Items from a dataset
▼
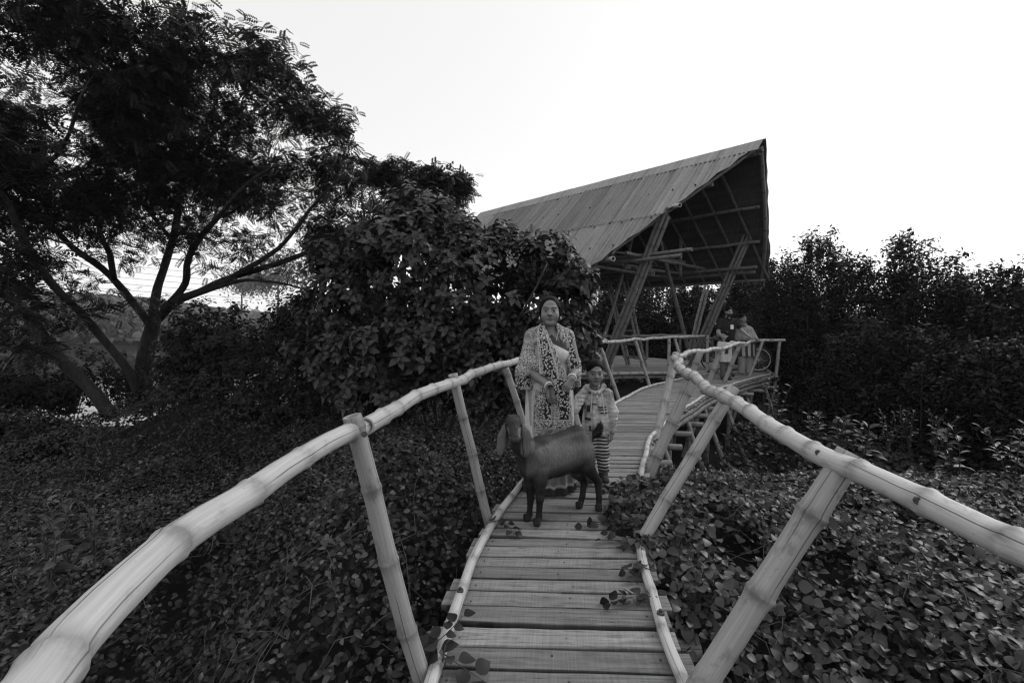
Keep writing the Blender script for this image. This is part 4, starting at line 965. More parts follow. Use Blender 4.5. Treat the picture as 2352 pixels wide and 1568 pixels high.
shoot([dz(1500, 1310, .06), dz(1470, 1300, .05), dz(1445, 1310, .03), dz(1440, 1325, .02)], 11, .052, 'creeper shoot over the right curb pole, above the lowest one', r)
shoot([dz(1510, 1370, .05), dz(1470, 1368, .03), dz(1430, 1375, .02), dz(1392, 1388, .015)], 13, .056, 'lowest creeper shoot lying on the planks at the right', r)
shoot([dz(1480, 1110, .09), dz(1440, 1112, .06), dz(1400, 1118, .03), dz(1378, 1128, .02)], 13, .06, 'creeper shoot beside the shoes of the boy', r)
shoot([dz(940, 1490, .0), dz(990, 1480, .07), dz(1030, 1450, .09), dz(1062, 1415, .10)], 12, .06, 'creeper shoot climbing over the left curb pole', r)
shoot([dz(950, 1530, -.02), dz(1010, 1500, .05), dz(1060, 1530, .03), dz(1110, 1562, .02)], 8, .07, 'withered creeper shoot across the nearest plank at the left', r)
shoot([dz(1120, 1200, .06), dz(1150, 1195, .05), dz(1170, 1210, .03), dz(1180, 1225, .02)], 9, .055, 'creeper shoot at the left curb beneath the goat head', r)
# upright leafy plants
def leafy(x, y, Y, h, n, size, label, rng, nst=4, mat='leaf_vine', tm=T_LONG * V(1.3, 1, 1), group=None):
    b = P(x, y, Y); o = thing('leafy_plant', (b[0], b[1], b[2] - .25), label, 'plant', group)
    S = Acc(); A = Acc()
    for k in range(nst):
        tip = b + V(rng.normal(0, h * .3), rng.normal(0, h * .25), h * rng.uniform(.6, 1.)); p = catmull([b + V(0, 0, -.25), b * .5 + tip * .5 + rng.normal(0, .03, 3), tip], .02)
        v, F, uv = tube(p, np.linspace(.007, .003, len(p)), 5); S.add(v, F, uv)
        i = np.linspace(len(p) * .25, len(p) - 1, n).astype(int); ph = np.arange(n) * 2.4 + rng.uniform(0, 6); f = np.linspace(0, 1, n)
        d = np.stack([np.cos(ph), np.sin(ph), .1 + .9 * f ** 1.5], -1)
        scatter(A, p[i], d, V(0, 0, 1) + rng.normal(0, .25, (n, 3)), size * rng.uniform(.75, 1.15, n) * (1.05 - .45 * f), tm, [LEAF_F4, LEAF_F3], rng)
    S.build('stem', M['stem'], o); A.build('leaves', M[mat], o)
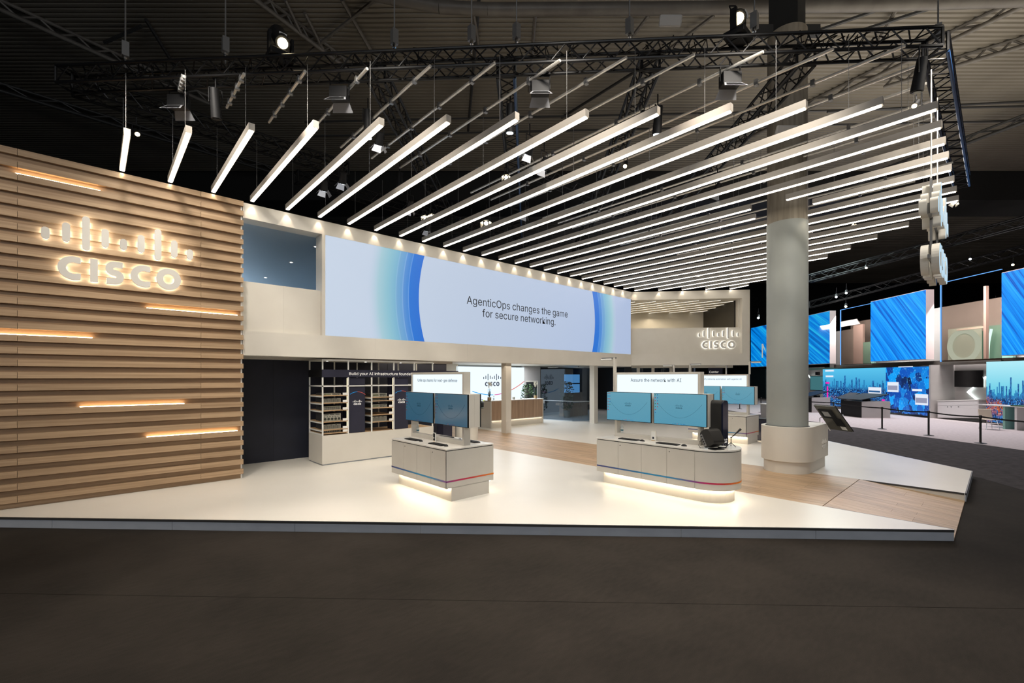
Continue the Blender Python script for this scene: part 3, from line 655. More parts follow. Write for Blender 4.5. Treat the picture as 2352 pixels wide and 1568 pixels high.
# ================================================================ LIGHT CANOPY
ZB = 6.2
def far_y(i):
    x = .46+.708*i
    return 9.5-1.075*(x-.46) if i < 12 else (.61 if i < 20 else (x-14.05)*1.04+.25)
WIRE = MB().tube((0,0,0), (0,0,1.1), .004, 4).mesh('hanging_wire'); WIRE.materials.append(M['grey_metal'])
CLAMP = MB().box(-.035,-.03,-.05,.035,.03,.05).mesh('clamp'); CLAMP.materials.append(M['grey_metal'])
def make_bar(i, x, ya, yb, lab, grp='LED light bars of the canopy'):
    t_ = thing('light_bar', lab, 'light bar', (x, ya, ZB), group=grp); L = yb-ya
    MB().box(-.043, 0, .012, .043, L, .12).build('housing', M['bar'], t_)
    MB().box(-.032, .02, 0, .032, L-.01, .012).build('diffuser', M['led'], t_)
    for k in range(max(2, int(L/2.2)+1)):
        y = .4+(L-.8)*k/max(1, int(L/2.2)); o = bpy.data.objects.new('hanging_wire', WIRE); C.objects.link(o); o.parent = t_; o.location = (0, y, .1)
    # added spot at the bar's end throws a scallop down the wall head
    e_ = spot('scallop_spot', (0,0,0), (0,.16,-1), 9, (1,.86,.66), 62, .5, .015); e_.parent = t_; e_.location = (0, L-.03, -.01)
    return t_
for i in range(29):
    xn = .47+.7235*i if i < 25 else 17.85+.68*(i-24)
    xf = .46+.708*i; x = (xn+xf)/2; yn = 11.2 if xn < 17.7 else 11.2-(xn-17.75)*1.1
    dx = xn-xf; yf = far_y(i) if i < 28 else 7.2
    if yf > yn-.5: yf = yn-1
    segs = [(yf, yn)]
    if i == 15: segs = [(yf, 3.18), (3.9, yn)]
    if i == 16: segs = [(yf, 2.85), (4.05, yn)]
    for k, (ya, yb) in enumerate(segs):
        lab = 'glowing light bar, %s counting from the oak wall' % ORD[i]
        if len(segs) > 1: lab += (', part in front of the column', ', part behind the column')[k]
        tb_ = make_bar(i, 0, ya, yb, lab)
        # the rows run true to the wall, offset a few centimetres along their length
        fa = (yn-ya)/max(.1, yn-yf); tb_.location.x = xn+(xf-xn)*fa; tb_.rotation_euler.z = math.atan2(dx, yn-yf) if False else -math.atan2(xn-xf, yn-yf)
# silver pipes above the bars, clamped to the trusses
for i in range(1, 26):
    x = .46+.715*i; y0 = max(.85, 10.76-1.055*x-.25) if i < 20 else far_y(i)-.1
    y1 = 9.8 if i < 22 else 9
    t_ = thing('pipe', 'thin silver pipe above the %s glowing bar counting from the oak wall' % ORD[i], 'pipe', (x, y0, 7.36), group='silver pipes over the canopy')
    MB().tube((0,0,0), (0,y1-y0,0), .025, 8).build('tube', M['steel'], t_, smooth=True)
    for k in range(4):
        y = (y1-y0)*(k+.6)/4.4; o = bpy.data.objects.new('clamp', CLAMP); C.objects.link(o); o.parent = t_; o.location = (0, y, 0)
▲
[THE EXERCISE]:
Exclude the images, then output the data above word for word.

[RESULT]:
Keep writing the Blender script for this image. This is part 4, starting at line 965. More parts follow. Use Blender 4.5. Treat the picture as 2352 pixels wide and 1568 pixels high.
shoot([dz(1500, 1310, .06), dz(1470, 1300, .05), dz(1445, 1310, .03), dz(1440, 1325, .02)], 11, .052, 'creeper shoot over the right curb pole, above the lowest one', r)
shoot([dz(1510, 1370, .05), dz(1470, 1368, .03), dz(1430, 1375, .02), dz(1392, 1388, .015)], 13, .056, 'lowest creeper shoot lying on the planks at the right', r)
shoot([dz(1480, 1110, .09), dz(1440, 1112, .06), dz(1400, 1118, .03), dz(1378, 1128, .02)], 13, .06, 'creeper shoot beside the shoes of the boy', r)
shoot([dz(940, 1490, .0), dz(990, 1480, .07), dz(1030, 1450, .09), dz(1062, 1415, .10)], 12, .06, 'creeper shoot climbing over the left curb pole', r)
shoot([dz(950, 1530, -.02), dz(1010, 1500, .05), dz(1060, 1530, .03), dz(1110, 1562, .02)], 8, .07, 'withered creeper shoot across the nearest plank at the left', r)
shoot([dz(1120, 1200, .06), dz(1150, 1195, .05), dz(1170, 1210, .03), dz(1180, 1225, .02)], 9, .055, 'creeper shoot at the left curb beneath the goat head', r)
# upright leafy plants
def leafy(x, y, Y, h, n, size, label, rng, nst=4, mat='leaf_vine', tm=T_LONG * V(1.3, 1, 1), group=None):
    b = P(x, y, Y); o = thing('leafy_plant', (b[0], b[1], b[2] - .25), label, 'plant', group)
    S = Acc(); A = Acc()
    for k in range(nst):
        tip = b + V(rng.normal(0, h * .3), rng.normal(0, h * .25), h * rng.uniform(.6, 1.)); p = catmull([b + V(0, 0, -.25), b * .5 + tip * .5 + rng.normal(0, .03, 3), tip], .02)
        v, F, uv = tube(p, np.linspace(.007, .003, len(p)), 5); S.add(v, F, uv)
        i = np.linspace(len(p) * .25, len(p) - 1, n).astype(int); ph = np.arange(n) * 2.4 + rng.uniform(0, 6); f = np.linspace(0, 1, n)
        d = np.stack([np.cos(ph), np.sin(ph), .1 + .9 * f ** 1.5], -1)
        scatter(A, p[i], d, V(0, 0, 1) + rng.normal(0, .25, (n, 3)), size * rng.uniform(.75, 1.15, n) * (1.05 - .45 * f), tm, [LEAF_F4, LEAF_F3], rng)
    S.build('stem', M['stem'], o); A.build('leaves', M[mat], o)
Continue the Blender Python script for this scene: part 3, from line 655. More parts follow. Write for Blender 4.5. Treat the picture as 2352 pixels wide and 1568 pixels high.
# ================================================================ LIGHT CANOPY
ZB = 6.2
def far_y(i):
    x = .46+.708*i
    return 9.5-1.075*(x-.46) if i < 12 else (.61 if i < 20 else (x-14.05)*1.04+.25)
WIRE = MB().tube((0,0,0), (0,0,1.1), .004, 4).mesh('hanging_wire'); WIRE.materials.append(M['grey_metal'])
CLAMP = MB().box(-.035,-.03,-.05,.035,.03,.05).mesh('clamp'); CLAMP.materials.append(M['grey_metal'])
def make_bar(i, x, ya, yb, lab, grp='LED light bars of the canopy'):
    t_ = thing('light_bar', lab, 'light bar', (x, ya, ZB), group=grp); L = yb-ya
    MB().box(-.043, 0, .012, .043, L, .12).build('housing', M['bar'], t_)
    MB().box(-.032, .02, 0, .032, L-.01, .012).build('diffuser', M['led'], t_)
    for k in range(max(2, int(L/2.2)+1)):
        y = .4+(L-.8)*k/max(1, int(L/2.2)); o = bpy.data.objects.new('hanging_wire', WIRE); C.objects.link(o); o.parent = t_; o.location = (0, y, .1)
    # added spot at the bar's end throws a scallop down the wall head
    e_ = spot('scallop_spot', (0,0,0), (0,.16,-1), 9, (1,.86,.66), 62, .5, .015); e_.parent = t_; e_.location = (0, L-.03, -.01)
    return t_
for i in range(29):
    xn = .47+.7235*i if i < 25 else 17.85+.68*(i-24)
    xf = .46+.708*i; x = (xn+xf)/2; yn = 11.2 if xn < 17.7 else 11.2-(xn-17.75)*1.1
    dx = xn-xf; yf = far_y(i) if i < 28 else 7.2
    if yf > yn-.5: yf = yn-1
    segs = [(yf, yn)]
    if i == 15: segs = [(yf, 3.18), (3.9, yn)]
    if i == 16: segs = [(yf, 2.85), (4.05, yn)]
    for k, (ya, yb) in enumerate(segs):
        lab = 'glowing light bar, %s counting from the oak wall' % ORD[i]
        if len(segs) > 1: lab += (', part in front of the column', ', part behind the column')[k]
        tb_ = make_bar(i, 0, ya, yb, lab)
        # the rows run true to the wall, offset a few centimetres along their length
        fa = (yn-ya)/max(.1, yn-yf); tb_.location.x = xn+(xf-xn)*fa; tb_.rotation_euler.z = math.atan2(dx, yn-yf) if False else -math.atan2(xn-xf, yn-yf)
# silver pipes above the bars, clamped to the trusses
for i in range(1, 26):
    x = .46+.715*i; y0 = max(.85, 10.76-1.055*x-.25) if i < 20 else far_y(i)-.1
    y1 = 9.8 if i < 22 else 9
    t_ = thing('pipe', 'thin silver pipe above the %s glowing bar counting from the oak wall' % ORD[i], 'pipe', (x, y0, 7.36), group='silver pipes over the canopy')
    MB().tube((0,0,0), (0,y1-y0,0), .025, 8).build('tube', M['steel'], t_, smooth=True)
    for k in range(4):
        y = (y1-y0)*(k+.6)/4.4; o = bpy.data.objects.new('clamp', CLAMP); C.objects.link(o); o.parent = t_; o.location = (0, y, 0)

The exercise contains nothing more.